Unos niños de espalda en el campo observan la preparación de una construcción en la zona del vertedero

Ser refugiado no reconocido

Estar en Mae Sot como refugiado sin estatus oficial de ello supone moverse con el miedo constante a ser apresado por la policía. Según Naciones Unidas, “el estatus de refugiado sobrepasa a la condición de inmigrante o extranjero y permite que los Estados receptores garanticen los servicios básicos durante los programas de atención, recepción e identificación”. Nadie dice que la mayor parte de las veces estarás encerrado en un recinto acotado sin opciones de intentar desarrollar una vida normal. La opción que queda es escapar del campo de refugiados y vivir en el riesgo constante de ser detenido. Y si esto ocurre, tienes dos opciones: pagar un pequeño soborno y seguir tu camino, o ser arrestado y posteriormente deportado en una camioneta al otro lado de la frontera– devoluciones en caliente en su mayoría–. Es uno de los pocos beneficios de ser arrestado en Mae Sot. Todo el proceso es peor lejos de la frontera. La detención, la deportación, la vuelta. Se puede demorar meses o años. En Maesot, con suerte, “solo” tienen que esperar unos días y volverán previo pago a un barquero que les ayude a cruzar los escasos 20 metros del río que separa ambos países. Eso sí, esos días se han quedado sin poder tener la opción de ganar algo de dinero. Lo poco que tenían se lo quedó el barquero.
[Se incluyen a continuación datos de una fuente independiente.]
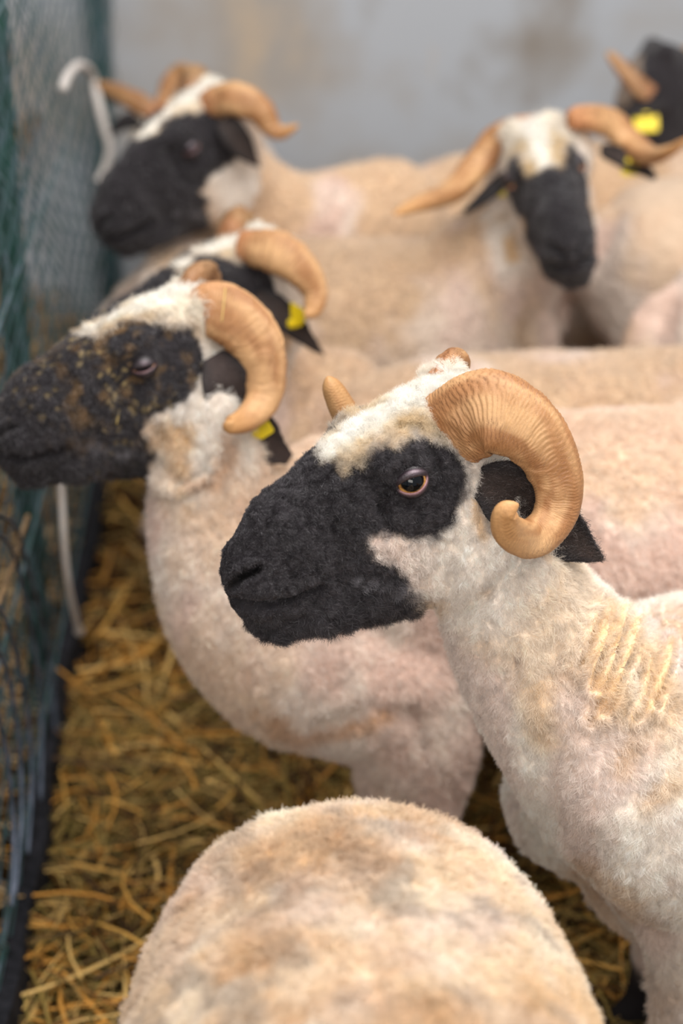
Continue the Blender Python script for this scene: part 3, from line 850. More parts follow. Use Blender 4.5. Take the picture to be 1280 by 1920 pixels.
def furry(g, V, q, col, fur, hd, n, seed, ln=.007, rad=.00028, box=(-80, 1360)):
    if FAST_FUR <= 0: return
    x, y, d = proj_many(V); N = vnormals(V, q)
    vis = smooth(-.35, 0, -(N @ V_)) * smooth(box[0], box[0] + 40, x) * smooth(box[1], box[1] - 40, x) * smooth(2050, 1960, y) * smooth(-80, -40, y)
    def gr(P, N):
        a = fbm(P, 24, 2, seed)[:, None] - .5; b = fbm(P, 24, 2, seed + 5)[:, None] - .5
        return np.array([.2, 0, -1.]) + a * 3 * R_ + b * 2.5 * U_
    L = hd.loc(V); near = (L[:, 0] > .14) & (L[:, 0] < .24) & (np.abs(L[:, 1] - .056) < .022) & (np.abs(L[:, 2]) > .04)
    ll = np.where(fur == 1, ln * .6, np.where(fur == 2, ln * 1.1, ln))
    grow(g, V, q, col, int(n * FAST_FUR), (vis + .01) * ~near * (V[:, 2] > .2), ll, rad, gr, .5, seed, 'fleece', 3, .35, .10, .5)

# ---- dirty-faced ram by the fence
HD2 = Head(-18, 814, 2.38, 19.5, .33, 2)
neckB = [p3(395, 745, 2.46, .060, .074), p3(392, 830, 2.48, .070, .080), p3(398, 920, 2.50, .078, .085), p3(425, 1020, 2.52, .095, .105), p3(480, 1125, 2.54, .115, .13), p3(560, 1195, 2.56, .125, .15), p3(680, 1230, 2.58, .115, .16)]
def sculptB(V, q, hd):
    x, y, d = proj_many(V); N = vnormals(V, q); face = smooth(.1, .4, -(N @ V_)) * (d < 2.75); D = np.zeros(len(V))
    for f, w_, a_ in (([(290, 850), (340, 905), (400, 880)], 14, .006), ([(330, 800), (380, 850), (400, 900)], 12, .004), ([(280, 930), (330, 940), (390, 910)], 14, .005), ([(600, 1370), (700, 1330), (790, 1350)], 34, .010), ([(775, 1330), (800, 1400)], 20, .010)):
        D -= a_ * smooth(w_, 0, polydist(x, y, f, False))
    D += .006 * smooth(12, 0, polydist(x, y, [(280, 890), (330, 925), (385, 895), (405, 860)], False))
    return V + N * (D * face)[:, None]
def paintB(V, q, hd, col):
    L = hd.loc(V); inh = (L[:, 0] < .30) & (np.abs(L[:, 1]) < .18) & (np.abs(L[:, 2]) < .13)
    n = fbm(L, 75, 3, 44); n2 = fbm(L, 28, 2, 48); dn = np.linalg.norm(L[:, :2] - [.16, .055], axis=1)
    k = smooth(.50, .66, n) * smooth(.15, .03, dn) * smooth(.35, .6, n2) * inh * (F := 1)
    col = lerp(col, np.tile(srgb(112, 88, 58), (len(V), 1)), k * .75)
    k = smooth(.70, .74, fbm(L * [1, 1.7, 1], 380, 2, 61)) * smooth(.17, .05, dn) * inh * smooth(.4, .6, fbm(L, 30, 2, 66)) * .6
    col = lerp(col, np.tile(srgb(205, 178, 120), (len(V), 1)), k * .8)
    x, y, d = proj_many(V); N = vnormals(V, q); face = smooth(0, .3, -(N @ V_)); nz = (fbm(V, 40, 3, 5) - .5) * 30
    for f, w_, a_ in (([(365, 905), (400, 900), (420, 870), (425, 820)], 26, .6), ([(510, 1350), (560, 1385), (640, 1370), (720, 1345)], 26, .75), ([(480, 1340), (510, 1380)], 14, .5)):
        col = lerp(col, np.tile(srgb(190, 140, 92), (len(V), 1)), smooth(w_, 4, polydist(x, y, f, False) + nz) * a_ * face)
    return col
G2, V2, Q2, C2, F2, L2 = make_sheep('shorn ram nosing the green wire fence, black face flecked with straw and dirt',
    (.32, 2.36), math.radians(189), 1.0, HD2, neckB, 'pink', voxel=.0045, seed=22, zs=.965, legk=1.3,
    poly=BLACK2, sculpt=sculptB, paint=paintB, neck_ref=U_ * .4 - R_ * .85, stain=.7)
HORN2 = np.array([at_c(x, y, c, HD2) for x, y, c in [(372, 592, .022), (402, 582, .040), (448, 604, .068), (484, 648, .090), (498, 700, .104), (492, 750, .116), (464, 784, .132), (432, 797, .148), (424, 790, .152)]])
EAR2 = np.array([at_c(x, y, c, HD2) for x, y, c in [(400, 668, .066), (425, 714, .090), (450, 775, .092), (490, 826, .088), (540, 860, .080)]])
for sd in (1, -1):
    eye_parts(G2, HD2, sd, 0, .30)
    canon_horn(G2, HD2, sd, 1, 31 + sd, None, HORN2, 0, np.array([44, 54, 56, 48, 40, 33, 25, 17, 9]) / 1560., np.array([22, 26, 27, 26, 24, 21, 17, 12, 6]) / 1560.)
    canon_ear(G2, HD2, sd, EAR2, np.array([22, 48, 48, 42, 12]) / 1560., tag_size=.026 if sd > 0 else None, tag_at=.66, col=(44, 38, 38), inner=(56, 46, 44),
              tag_dir=(R_ * .5 - U_ * .8, U_ * .55 + R_ * .9 - V_ * .4))
furry(G2, V2, Q2, C2, F2, HD2, 330000, 41)

# ---- ram behind it
HD3 = Head(172, 668, 2.76, 20, .36, 0)
neckC = [p3(428, 520, 2.86, .058, .075), p3(438, 600, 2.90, .064, .085), p3(452, 690, 2.94, .076, .10), p3(505, 775, 2.98, .088, .13), p3(620, 815, 3.0, .10, .15)]
G3, V3, Q3, C3, F3, L3 = make_sheep('shorn ram behind the dirty-faced one, only white crown, curled horn and drooping black ear showing',
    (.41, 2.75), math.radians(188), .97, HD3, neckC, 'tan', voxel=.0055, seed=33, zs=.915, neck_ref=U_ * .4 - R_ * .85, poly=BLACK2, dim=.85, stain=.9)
HORN3 = np.array([at_c(x, y, c, HD3) for x, y, c in [(452, 462, .022), (478, 464, .040), (522, 474, .072), (562, 503, .094), (590, 545, .110), (586, 580, .122), (570, 592, .130)]])
EAR3 = np.array([at_c(x, y, c, HD3) for x, y, c in [(478, 560, .062), (512, 578, .084), (552, 612, .092), (604, 664, .094)]])
for sd in (1, -1):
    eye_parts(G3, HD3, sd, 0)
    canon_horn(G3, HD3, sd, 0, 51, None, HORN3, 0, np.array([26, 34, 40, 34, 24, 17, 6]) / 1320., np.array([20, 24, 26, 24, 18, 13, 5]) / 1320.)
    canon_ear(G3, HD3, sd, EAR3, np.array([22, 28, 22, 3]) / 1320., tag_size=.03 if sd > 0 else None, tag_at=.62, tag_dir=(R_ * .8 - U_ * .5, U_ * .3 + R_ * .6 - V_ * .3))
furry(G3, V3, Q3, C3, F3, HD3, 90000, 43, .007, .0004)

# ---- ram looking at the camera
HD4 = Head(1070, 474, 3.02, roll=-15, dirn=(-.07, .55, .83), scale=1.0)
neckD = lambda T: [(T(.16, 0, .58), .12, .14), (T(.30, 0, .62), .11, .13), p3(985, 430, 3.36, .085, .10), p3(1005, 350, 3.36, .070, .085), p3(1035, 290, 3.26, .060, .065)]
G4, V4, Q4, C4, F4, L4 = make_sheep('shorn ram facing the camera, white crown, black face, horns spread wide to both sides',
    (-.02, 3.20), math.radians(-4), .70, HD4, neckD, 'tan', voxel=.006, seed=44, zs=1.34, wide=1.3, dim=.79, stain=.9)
def horn_px(g, rows, seed, ref, detail=0, dark=0.):
    P = np.array([W(x, y, d) for x, y, d, r in rows]); r = np.array([r / F * d for x, y, d, r in rows])
    return horn_mesh(g, P, r, r * .7, ref, None, detail, seed, 60, dark)
def ear_px(g, rows, ref, tagc=None, **k):
    P = np.array([W(x, y, d) for x, y, d, r in rows]); r = np.array([r / F * d for x, y, d, r in rows])
    return ear_mesh(g, P, r, ref, .35, tagcol=tagc, tag_dir=(R_, U_ * -.8 - V_ * .4), **k)
horn_px(G4, [(1010, 240, 3.20, 20), (975, 243, 3.22, 27), (930, 265, 3.25, 30), (888, 316, 3.25, 28), (845, 360, 3.20, 25), (792, 380, 3.13, 20), (738, 402, 3.08, 6)], 61, U_)
horn_px(G4, [(1070, 225, 3.20, 20), (1100, 222, 3.22, 25), (1145, 232, 3.25, 28), (1182, 268, 3.25, 27), (1216, 292, 3.18, 23), (1252, 284, 3.11, 17), (1288, 260, 3.06, 6)], 62, U_)
ear_px(G4, [(965, 318, 3.20, 16), (935, 340, 3.22, 24), (905, 368, 3.22, 22), (872, 398, 3.22, 4)], U_ * .8 + R_ * .5, .026, tag_at=.35)
ear_px(G4, [(1130, 285, 3.20, 16), (1160, 296, 3.22, 24), (1195, 312, 3.22, 22), (1228, 335, 3.22, 4)], U_ * .8 - R_ * .5, .026, tag_at=.5)
for sd in (1, -1): eye_parts(G4, HD4, sd, 0)
furry(G4, V4, Q4, C4, F4, HD4, 60000, 45, .007, .0005)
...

Mae Sot se convierte en refugio de donde huyen, en una huida constante para no ser deportado, en un mejor sitio para ser detenido que en el resto de Tailandia y en un lugar donde quedarse para poder formarse y con suerte, trabajar. Alexander compara cómo vive su hermana en el campo de refugiados y lo que supondría volver y sentencia: "Prefiero seguir viviendo aquí [en el vertedero] aunque tenga miedo a ser arrestado todos los días por la policía".